On Reddit, you can be insta-perma-banned for posting something factually correct that the moderators or admins don’t want to hear. Even if it’s 100% true.
Do you have an account? If you have an account you can Join subreddits, which puts them in your feed. I don’t think you see every post from that subreddit in your feed, but I do think the more you click on and engage with posts from a subreddit that you’ve joined, the more you see of it. You can also favorite a subreddit by going to the sub’s homepage and clicking the … on the top right. That should put more of its content in your feed.
Once you have a feed, Reddit will try to recommend more subs like the ones you’ve already Joined but I really disliked that feature because it made for a lot of noise. Especially if you Join a sub for your state or city - the algorithm thinks you like subs for cities and then shows you content from all city subs, like you really wanted to see content on Altoona because you Joined Fort Wayne. Dumb. You can turn that off by going to Settings - Preferences - Content and un-checking “Show recommendations in home feed”. You can also mute communities you really do not ever want to see anything from.
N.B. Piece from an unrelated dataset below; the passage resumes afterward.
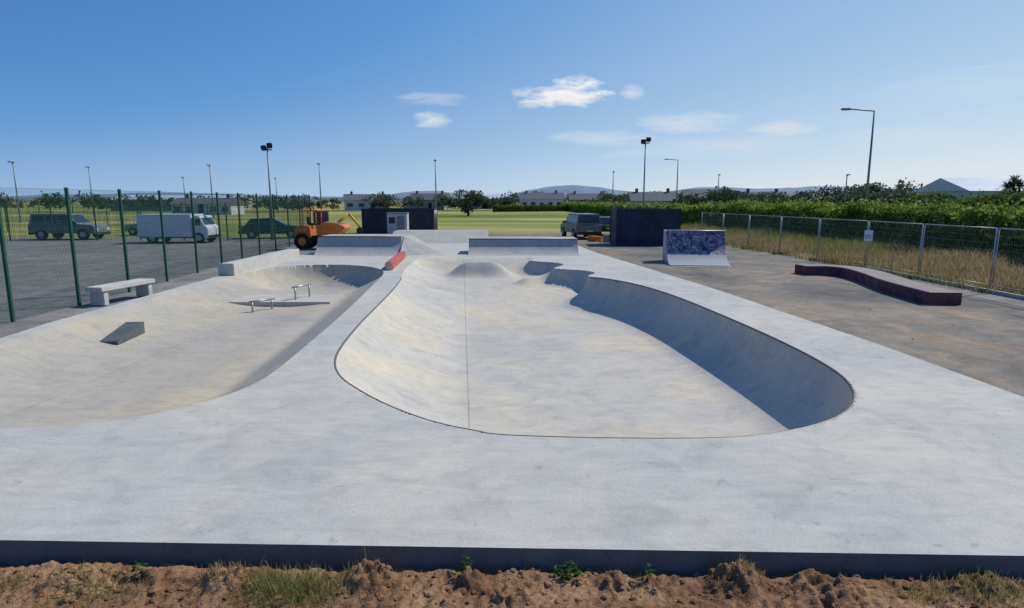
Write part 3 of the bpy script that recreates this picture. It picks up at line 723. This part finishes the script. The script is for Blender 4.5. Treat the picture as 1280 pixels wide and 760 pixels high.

Then once you’ve got the subs you’ve joined, some you’ve favorited, and have recommendations turned off, the Home feed is pretty sweet.
You can also create feeds of subs, which I have not done. But like, you can put all your television subs in one feed, all your politics subs in another, all your sports in another and then browse whatever you feel like browsing at the moment.
I never really go to Popular or Latest or Explore, unless there’s something specific I want to see that is trending. But honestly I come to the SDMB for politics and news and stuff.